DIRECTIONS -
For this exercise, return only the lines from the line containing "Write part 4" through the line containing "return 0.5 +", both ends included, exactly as they are.
◆ ◆ ◆ ◆ ◆ ◆ ◆
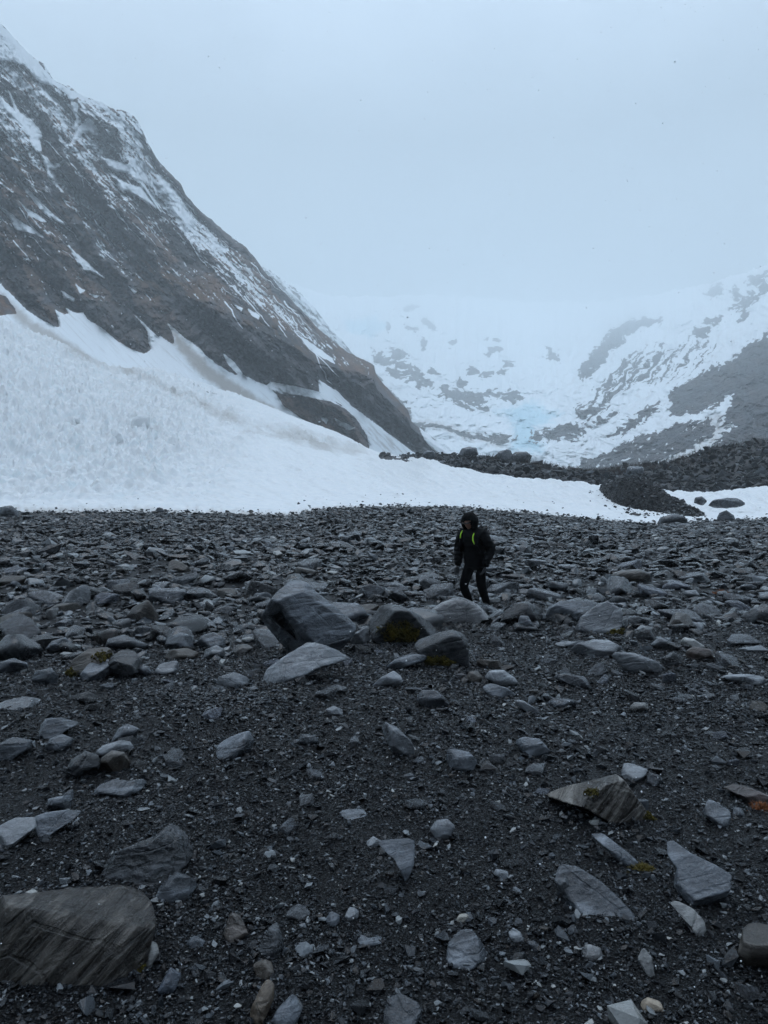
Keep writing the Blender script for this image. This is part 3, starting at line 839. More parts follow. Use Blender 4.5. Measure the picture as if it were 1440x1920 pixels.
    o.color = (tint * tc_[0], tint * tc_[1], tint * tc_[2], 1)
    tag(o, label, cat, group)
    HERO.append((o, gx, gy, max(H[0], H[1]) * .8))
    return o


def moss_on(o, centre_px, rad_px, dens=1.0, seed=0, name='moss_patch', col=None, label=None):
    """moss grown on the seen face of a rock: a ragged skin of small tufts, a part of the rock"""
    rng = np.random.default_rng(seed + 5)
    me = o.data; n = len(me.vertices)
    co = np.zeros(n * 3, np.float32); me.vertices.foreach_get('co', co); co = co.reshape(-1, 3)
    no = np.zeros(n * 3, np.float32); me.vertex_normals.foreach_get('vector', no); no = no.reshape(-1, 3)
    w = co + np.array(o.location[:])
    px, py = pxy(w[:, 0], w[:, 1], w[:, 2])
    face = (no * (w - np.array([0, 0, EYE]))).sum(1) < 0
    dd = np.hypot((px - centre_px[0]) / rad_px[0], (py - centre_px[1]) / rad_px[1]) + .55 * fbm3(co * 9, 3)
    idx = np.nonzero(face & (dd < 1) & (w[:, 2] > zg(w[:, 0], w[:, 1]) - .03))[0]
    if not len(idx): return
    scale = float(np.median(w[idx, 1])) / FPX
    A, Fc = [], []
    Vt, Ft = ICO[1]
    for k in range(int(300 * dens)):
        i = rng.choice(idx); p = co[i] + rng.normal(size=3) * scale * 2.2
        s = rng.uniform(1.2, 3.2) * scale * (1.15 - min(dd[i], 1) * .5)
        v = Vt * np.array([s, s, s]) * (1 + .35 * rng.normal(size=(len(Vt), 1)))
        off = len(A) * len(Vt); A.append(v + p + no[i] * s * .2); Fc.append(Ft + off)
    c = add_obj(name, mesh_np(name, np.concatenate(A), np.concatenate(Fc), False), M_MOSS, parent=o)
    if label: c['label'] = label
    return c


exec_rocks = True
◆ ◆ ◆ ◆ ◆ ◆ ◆
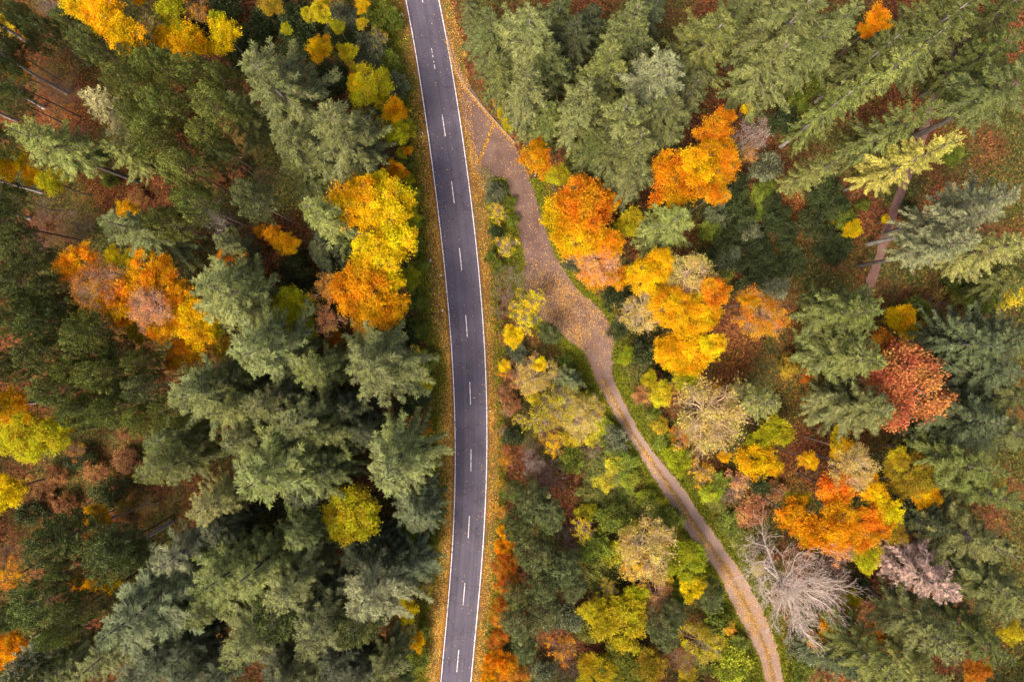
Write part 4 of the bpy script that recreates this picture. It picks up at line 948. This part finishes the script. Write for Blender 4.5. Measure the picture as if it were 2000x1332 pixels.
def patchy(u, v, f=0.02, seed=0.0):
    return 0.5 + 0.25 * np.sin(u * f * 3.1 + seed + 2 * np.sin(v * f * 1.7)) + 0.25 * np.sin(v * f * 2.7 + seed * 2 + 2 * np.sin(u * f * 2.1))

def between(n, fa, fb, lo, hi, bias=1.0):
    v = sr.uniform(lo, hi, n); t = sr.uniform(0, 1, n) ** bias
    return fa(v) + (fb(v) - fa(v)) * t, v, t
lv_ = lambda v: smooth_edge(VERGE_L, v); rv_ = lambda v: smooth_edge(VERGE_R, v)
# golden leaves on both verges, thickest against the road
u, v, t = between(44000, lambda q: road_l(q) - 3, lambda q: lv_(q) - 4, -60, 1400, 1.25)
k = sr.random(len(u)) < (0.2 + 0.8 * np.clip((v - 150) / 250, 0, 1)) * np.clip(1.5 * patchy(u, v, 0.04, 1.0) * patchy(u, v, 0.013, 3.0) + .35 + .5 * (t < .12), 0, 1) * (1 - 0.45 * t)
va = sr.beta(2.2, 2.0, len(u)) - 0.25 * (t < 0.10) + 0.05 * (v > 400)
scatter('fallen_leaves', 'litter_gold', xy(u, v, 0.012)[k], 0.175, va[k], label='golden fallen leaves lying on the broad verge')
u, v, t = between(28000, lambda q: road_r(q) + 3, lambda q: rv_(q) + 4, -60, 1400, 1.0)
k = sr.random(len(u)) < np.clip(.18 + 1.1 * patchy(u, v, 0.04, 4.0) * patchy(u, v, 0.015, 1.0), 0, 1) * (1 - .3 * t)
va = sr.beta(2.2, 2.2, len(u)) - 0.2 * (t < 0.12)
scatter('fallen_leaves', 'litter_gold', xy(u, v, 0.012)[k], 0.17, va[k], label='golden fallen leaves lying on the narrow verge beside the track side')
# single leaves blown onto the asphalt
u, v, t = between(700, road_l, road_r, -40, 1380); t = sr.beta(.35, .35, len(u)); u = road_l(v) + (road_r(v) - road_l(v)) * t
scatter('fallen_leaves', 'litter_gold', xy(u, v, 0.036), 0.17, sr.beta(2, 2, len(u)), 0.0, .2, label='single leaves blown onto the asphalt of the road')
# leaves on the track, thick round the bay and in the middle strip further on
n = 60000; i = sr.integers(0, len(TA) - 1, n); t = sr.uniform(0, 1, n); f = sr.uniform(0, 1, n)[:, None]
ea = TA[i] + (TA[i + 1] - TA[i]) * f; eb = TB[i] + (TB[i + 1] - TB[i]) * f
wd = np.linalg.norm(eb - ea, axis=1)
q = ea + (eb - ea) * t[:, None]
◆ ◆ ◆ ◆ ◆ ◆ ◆
SOLUTION BELOW -
Write part 4 of the bpy script that recreates this picture. It picks up at line 948. This part finishes the script. Write for Blender 4.5. Measure the picture as if it were 2000x1332 pixels.
def patchy(u, v, f=0.02, seed=0.0):
    return 0.5 + 0.25 * np.sin(u * f * 3.1 + seed + 2 * np.sin(v * f * 1.7)) + 0.25 * np.sin(v * f * 2.7 + seed * 2 + 2 * np.sin(u * f * 2.1))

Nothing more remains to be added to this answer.